— START OF Dataset extract —
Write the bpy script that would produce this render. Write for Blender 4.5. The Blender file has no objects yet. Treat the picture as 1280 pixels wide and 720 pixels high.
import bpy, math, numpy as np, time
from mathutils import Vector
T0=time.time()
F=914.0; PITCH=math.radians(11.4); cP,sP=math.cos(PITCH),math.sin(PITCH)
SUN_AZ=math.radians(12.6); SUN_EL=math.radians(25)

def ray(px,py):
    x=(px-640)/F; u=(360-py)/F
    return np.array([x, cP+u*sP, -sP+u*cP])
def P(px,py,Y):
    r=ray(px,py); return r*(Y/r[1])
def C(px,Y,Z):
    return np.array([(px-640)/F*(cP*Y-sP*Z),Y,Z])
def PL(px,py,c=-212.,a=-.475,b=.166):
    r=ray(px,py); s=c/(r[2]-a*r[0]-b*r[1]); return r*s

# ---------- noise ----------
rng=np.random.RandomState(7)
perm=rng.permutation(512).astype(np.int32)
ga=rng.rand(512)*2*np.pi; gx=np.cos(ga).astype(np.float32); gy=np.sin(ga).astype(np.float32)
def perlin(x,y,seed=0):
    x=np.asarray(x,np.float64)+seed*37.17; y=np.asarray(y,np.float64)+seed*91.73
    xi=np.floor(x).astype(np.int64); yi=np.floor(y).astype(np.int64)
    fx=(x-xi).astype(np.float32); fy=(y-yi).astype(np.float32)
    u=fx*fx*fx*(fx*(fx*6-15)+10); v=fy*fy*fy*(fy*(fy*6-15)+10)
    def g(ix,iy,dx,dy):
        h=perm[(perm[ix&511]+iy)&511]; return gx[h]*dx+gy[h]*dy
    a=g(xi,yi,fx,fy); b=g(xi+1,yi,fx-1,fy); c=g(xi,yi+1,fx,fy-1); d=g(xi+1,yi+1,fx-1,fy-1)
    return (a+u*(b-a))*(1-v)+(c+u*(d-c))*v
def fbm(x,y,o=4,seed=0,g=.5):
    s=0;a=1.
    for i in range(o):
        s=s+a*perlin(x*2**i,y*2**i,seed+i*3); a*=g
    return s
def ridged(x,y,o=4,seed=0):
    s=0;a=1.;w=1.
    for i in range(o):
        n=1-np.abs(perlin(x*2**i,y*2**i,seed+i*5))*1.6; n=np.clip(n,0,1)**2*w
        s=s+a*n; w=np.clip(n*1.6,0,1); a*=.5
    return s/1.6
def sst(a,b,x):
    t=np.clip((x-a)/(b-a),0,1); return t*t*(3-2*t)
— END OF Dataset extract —
**Problem requirements:**
Nothing in the listing may be changed; retype it all exactly.

**Written answer:**
Write the bpy script that would produce this render. Write for Blender 4.5. The Blender file has no objects yet. Treat the picture as 1280 pixels wide and 720 pixels high.
import bpy, math, numpy as np, time
from mathutils import Vector
T0=time.time()
F=914.0; PITCH=math.radians(11.4); cP,sP=math.cos(PITCH),math.sin(PITCH)
SUN_AZ=math.radians(12.6); SUN_EL=math.radians(25)

def ray(px,py):
    x=(px-640)/F; u=(360-py)/F
    return np.array([x, cP+u*sP, -sP+u*cP])
def P(px,py,Y):
    r=ray(px,py); return r*(Y/r[1])
def C(px,Y,Z):
    return np.array([(px-640)/F*(cP*Y-sP*Z),Y,Z])
def PL(px,py,c=-212.,a=-.475,b=.166):
    r=ray(px,py); s=c/(r[2]-a*r[0]-b*r[1]); return r*s

# ---------- noise ----------
rng=np.random.RandomState(7)
perm=rng.permutation(512).astype(np.int32)
ga=rng.rand(512)*2*np.pi; gx=np.cos(ga).astype(np.float32); gy=np.sin(ga).astype(np.float32)
def perlin(x,y,seed=0):
    x=np.asarray(x,np.float64)+seed*37.17; y=np.asarray(y,np.float64)+seed*91.73
    xi=np.floor(x).astype(np.int64); yi=np.floor(y).astype(np.int64)
    fx=(x-xi).astype(np.float32); fy=(y-yi).astype(np.float32)
    u=fx*fx*fx*(fx*(fx*6-15)+10); v=fy*fy*fy*(fy*(fy*6-15)+10)
    def g(ix,iy,dx,dy):
        h=perm[(perm[ix&511]+iy)&511]; return gx[h]*dx+gy[h]*dy
    a=g(xi,yi,fx,fy); b=g(xi+1,yi,fx-1,fy); c=g(xi,yi+1,fx,fy-1); d=g(xi+1,yi+1,fx-1,fy-1)
    return (a+u*(b-a))*(1-v)+(c+u*(d-c))*v
def fbm(x,y,o=4,seed=0,g=.5):
    s=0;a=1.
    for i in range(o):
        s=s+a*perlin(x*2**i,y*2**i,seed+i*3); a*=g
    return s
def ridged(x,y,o=4,seed=0):
    s=0;a=1.;w=1.
    for i in range(o):
        n=1-np.abs(perlin(x*2**i,y*2**i,seed+i*5))*1.6; n=np.clip(n,0,1)**2*w
        s=s+a*n; w=np.clip(n*1.6,0,1); a*=.5
    return s/1.6
def sst(a,b,x):
    t=np.clip((x-a)/(b-a),0,1); return t*t*(3-2*t)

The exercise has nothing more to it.